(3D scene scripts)
──────────
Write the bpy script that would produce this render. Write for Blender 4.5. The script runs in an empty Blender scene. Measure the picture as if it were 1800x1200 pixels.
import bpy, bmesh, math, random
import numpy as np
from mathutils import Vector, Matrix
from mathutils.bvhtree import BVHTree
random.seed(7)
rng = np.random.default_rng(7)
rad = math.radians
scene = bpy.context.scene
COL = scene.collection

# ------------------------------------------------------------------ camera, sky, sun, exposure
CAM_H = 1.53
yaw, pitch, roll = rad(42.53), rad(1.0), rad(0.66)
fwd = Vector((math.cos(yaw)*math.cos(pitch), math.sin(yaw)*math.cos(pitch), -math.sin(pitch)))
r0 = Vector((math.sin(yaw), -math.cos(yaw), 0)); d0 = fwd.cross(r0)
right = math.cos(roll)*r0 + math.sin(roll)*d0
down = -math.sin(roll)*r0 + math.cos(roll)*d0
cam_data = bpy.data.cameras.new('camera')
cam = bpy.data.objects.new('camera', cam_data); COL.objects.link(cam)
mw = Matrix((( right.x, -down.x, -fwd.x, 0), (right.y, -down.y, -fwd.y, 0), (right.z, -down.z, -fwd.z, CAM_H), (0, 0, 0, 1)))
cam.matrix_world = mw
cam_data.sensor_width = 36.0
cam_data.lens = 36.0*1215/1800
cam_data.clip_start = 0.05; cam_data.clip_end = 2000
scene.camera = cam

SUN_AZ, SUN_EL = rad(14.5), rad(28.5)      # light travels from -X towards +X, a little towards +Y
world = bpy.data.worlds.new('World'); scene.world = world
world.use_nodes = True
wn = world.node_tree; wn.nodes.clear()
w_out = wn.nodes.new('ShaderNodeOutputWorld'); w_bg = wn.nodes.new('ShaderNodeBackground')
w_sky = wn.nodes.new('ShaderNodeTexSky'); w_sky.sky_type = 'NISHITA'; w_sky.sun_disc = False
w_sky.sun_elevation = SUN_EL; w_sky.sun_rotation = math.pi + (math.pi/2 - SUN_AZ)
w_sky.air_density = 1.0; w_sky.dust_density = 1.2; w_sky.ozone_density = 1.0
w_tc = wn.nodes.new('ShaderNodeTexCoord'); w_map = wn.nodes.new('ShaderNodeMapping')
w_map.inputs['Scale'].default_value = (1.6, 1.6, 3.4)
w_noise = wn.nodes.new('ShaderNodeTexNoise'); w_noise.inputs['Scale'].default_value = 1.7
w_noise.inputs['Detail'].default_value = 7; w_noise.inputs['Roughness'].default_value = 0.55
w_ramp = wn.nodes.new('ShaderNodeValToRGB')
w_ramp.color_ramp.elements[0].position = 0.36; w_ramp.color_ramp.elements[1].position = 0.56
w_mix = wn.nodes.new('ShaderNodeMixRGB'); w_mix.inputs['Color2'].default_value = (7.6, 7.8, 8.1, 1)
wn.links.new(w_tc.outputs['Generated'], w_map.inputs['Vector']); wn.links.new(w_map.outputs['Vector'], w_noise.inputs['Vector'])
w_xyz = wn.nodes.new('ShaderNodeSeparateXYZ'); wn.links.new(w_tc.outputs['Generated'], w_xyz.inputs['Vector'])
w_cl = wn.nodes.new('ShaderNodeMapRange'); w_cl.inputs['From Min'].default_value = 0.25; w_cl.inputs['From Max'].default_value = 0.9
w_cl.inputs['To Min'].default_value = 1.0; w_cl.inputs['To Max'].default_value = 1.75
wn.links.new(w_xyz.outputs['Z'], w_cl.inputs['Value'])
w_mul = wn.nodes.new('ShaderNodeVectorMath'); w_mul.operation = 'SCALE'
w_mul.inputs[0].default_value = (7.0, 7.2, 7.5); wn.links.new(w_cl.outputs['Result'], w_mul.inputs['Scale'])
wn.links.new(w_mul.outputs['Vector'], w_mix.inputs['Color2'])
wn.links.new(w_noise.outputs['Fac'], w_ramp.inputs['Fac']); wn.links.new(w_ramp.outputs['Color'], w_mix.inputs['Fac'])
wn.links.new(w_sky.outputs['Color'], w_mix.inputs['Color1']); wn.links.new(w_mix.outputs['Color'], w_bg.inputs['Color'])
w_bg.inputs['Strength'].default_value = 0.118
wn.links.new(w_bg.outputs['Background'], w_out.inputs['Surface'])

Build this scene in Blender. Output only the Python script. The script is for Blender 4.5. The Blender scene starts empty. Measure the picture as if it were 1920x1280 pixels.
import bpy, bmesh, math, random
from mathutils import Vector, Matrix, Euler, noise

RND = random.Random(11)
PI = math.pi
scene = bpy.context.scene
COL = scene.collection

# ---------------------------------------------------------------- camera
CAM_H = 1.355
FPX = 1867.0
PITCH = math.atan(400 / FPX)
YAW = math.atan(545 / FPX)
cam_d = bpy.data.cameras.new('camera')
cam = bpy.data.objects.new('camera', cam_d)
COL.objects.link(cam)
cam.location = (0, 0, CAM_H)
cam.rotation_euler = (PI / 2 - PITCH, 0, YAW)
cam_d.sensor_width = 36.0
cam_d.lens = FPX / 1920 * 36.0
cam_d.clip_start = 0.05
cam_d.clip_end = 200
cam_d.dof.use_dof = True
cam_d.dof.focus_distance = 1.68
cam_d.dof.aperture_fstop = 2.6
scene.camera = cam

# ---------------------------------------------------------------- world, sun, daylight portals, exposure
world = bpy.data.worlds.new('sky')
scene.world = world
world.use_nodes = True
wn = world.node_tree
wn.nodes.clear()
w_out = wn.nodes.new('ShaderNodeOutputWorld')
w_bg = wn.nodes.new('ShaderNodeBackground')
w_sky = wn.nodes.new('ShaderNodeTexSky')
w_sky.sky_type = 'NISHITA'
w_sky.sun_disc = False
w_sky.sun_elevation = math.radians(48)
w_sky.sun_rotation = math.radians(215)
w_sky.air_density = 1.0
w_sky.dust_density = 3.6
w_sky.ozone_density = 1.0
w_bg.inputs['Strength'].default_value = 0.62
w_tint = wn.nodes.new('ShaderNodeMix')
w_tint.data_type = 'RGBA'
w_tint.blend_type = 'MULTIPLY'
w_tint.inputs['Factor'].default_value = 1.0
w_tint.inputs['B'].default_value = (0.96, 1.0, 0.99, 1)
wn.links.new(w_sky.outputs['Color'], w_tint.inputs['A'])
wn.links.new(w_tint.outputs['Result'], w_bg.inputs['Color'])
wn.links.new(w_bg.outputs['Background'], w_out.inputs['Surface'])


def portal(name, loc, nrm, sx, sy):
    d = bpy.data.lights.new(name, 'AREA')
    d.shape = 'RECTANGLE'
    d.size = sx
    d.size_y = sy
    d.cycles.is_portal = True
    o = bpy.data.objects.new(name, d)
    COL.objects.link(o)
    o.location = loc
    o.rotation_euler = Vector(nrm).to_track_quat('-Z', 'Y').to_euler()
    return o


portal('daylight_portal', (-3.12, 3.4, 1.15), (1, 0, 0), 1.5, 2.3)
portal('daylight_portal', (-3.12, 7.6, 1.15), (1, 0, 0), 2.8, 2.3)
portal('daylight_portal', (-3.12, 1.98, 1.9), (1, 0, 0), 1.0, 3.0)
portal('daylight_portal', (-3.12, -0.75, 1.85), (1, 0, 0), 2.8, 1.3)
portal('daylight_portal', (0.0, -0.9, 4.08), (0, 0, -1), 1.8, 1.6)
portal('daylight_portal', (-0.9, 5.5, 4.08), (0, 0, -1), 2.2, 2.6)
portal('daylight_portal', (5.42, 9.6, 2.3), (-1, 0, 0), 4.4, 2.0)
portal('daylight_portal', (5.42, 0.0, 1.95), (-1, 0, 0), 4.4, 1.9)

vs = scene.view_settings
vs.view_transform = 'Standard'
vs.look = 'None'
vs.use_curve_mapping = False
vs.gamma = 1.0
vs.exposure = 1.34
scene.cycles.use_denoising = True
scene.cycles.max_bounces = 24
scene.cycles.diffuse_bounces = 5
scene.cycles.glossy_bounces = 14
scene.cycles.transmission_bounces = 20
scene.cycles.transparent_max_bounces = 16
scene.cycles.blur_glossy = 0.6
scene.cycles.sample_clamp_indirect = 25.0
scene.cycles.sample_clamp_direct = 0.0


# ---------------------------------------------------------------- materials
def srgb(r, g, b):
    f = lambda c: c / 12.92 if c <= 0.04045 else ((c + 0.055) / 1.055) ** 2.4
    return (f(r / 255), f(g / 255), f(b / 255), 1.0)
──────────
**Exercise goal:**
Your task is to pick out every line with the string "were" and copy it.

**Answer to this problem:**
Write the bpy script that would produce this render. Write for Blender 4.5. The script runs in an empty Blender scene. Measure the picture as if it were 1800x1200 pixels.
Build this scene in Blender. Output only the Python script. The script is for Blender 4.5. The Blender scene starts empty. Measure the picture as if it were 1920x1280 pixels.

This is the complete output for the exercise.